Примаков стал исполнителем самых сложных и деликатных миссий в советской политике на Ближнем Востоке. Он негласно, в период отсутствия между СССР и Израилем дипломатических отношений, летал в Тель-Авив, чтобы обсудить с израильскими руководителями возможность их примирения с арабами.
Он в 1990-1991 годах был одним из главных действующих лиц урегулирования кризиса вокруг оккупации Ираком Кувейта и лично вел в Багдаде переговоры с Саддамом Хусейном. Наконец, в 1996-1997 годах, уже будучи главой российского МИД, он немало сделал для разрешения очередного иракского кризиса и прекращения кровопролития в Ливане.

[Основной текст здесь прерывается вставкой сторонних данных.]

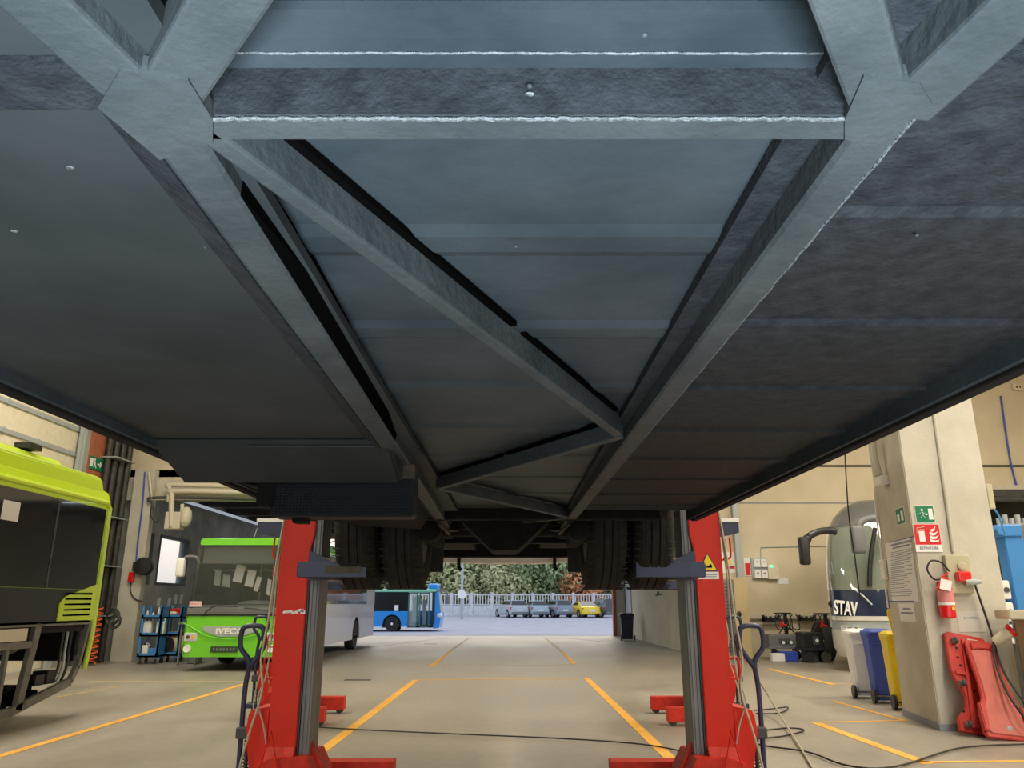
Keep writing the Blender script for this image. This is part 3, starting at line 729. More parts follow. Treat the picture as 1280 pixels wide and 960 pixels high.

Наверное, для всего этого одних лишь приобретенных, да и даже изначальных природных качеств недостаточно — необходимо и некое метафизическое чувство Востока, у Примакова явно присутствовавшее. Как он сам говорил, "Восток, наверное, сам выбирает: кому открыть свою тайну, а перед кем накинуть чадру".
Но гибкая дипломатичность — не единственное и порой вовсе не главное качество дипломата. Когда дело шло о национальных интересах своей страны, Примаков умел быть жестким и твердым и обычно именно таким и был. Именно он в 1996 году, возглавив МИД РФ, начал проводить линию на кооперацию с альтернативными Западу мировыми полюсами силы и на сопротивление расширению НАТО на Восток.
А как забыть его яркий поступок уже в ранге главы правительства — разворот самолета над Атлантикой после начала бомбардировок Югославии? Будь иначе, вряд ли бы Евгения Максимовича сейчас вспоминали с почтением его западные визави-оппоненты, включая тузов вроде Генри Киссинджера.
Примакова уважали все. И в России, и на всем постсоветском пространстве, и на Ближнем Востоке, и на Западе. Сильный — но не самодур. Интеллектуальный гигант — но не кабинетный теоретик. Гибкий — но не слабый и прогибающийся. Мудрый — но не упивающийся своей мудростью как самоценной категорией, а использующий ее на благо людям.
Типаж, повторимся, крайне редкий и занесенный в "Красную книгу" мировой политики. Но, печалясь об уходе Евгения Максимовича в 2015 году из жизни, мы можем надеяться на появление сопоставимых по масштабу личностей. Благо о наследниках Примаков как человек во многом сформированный Востоком и тонко его понимавший, позаботился умно и щедро.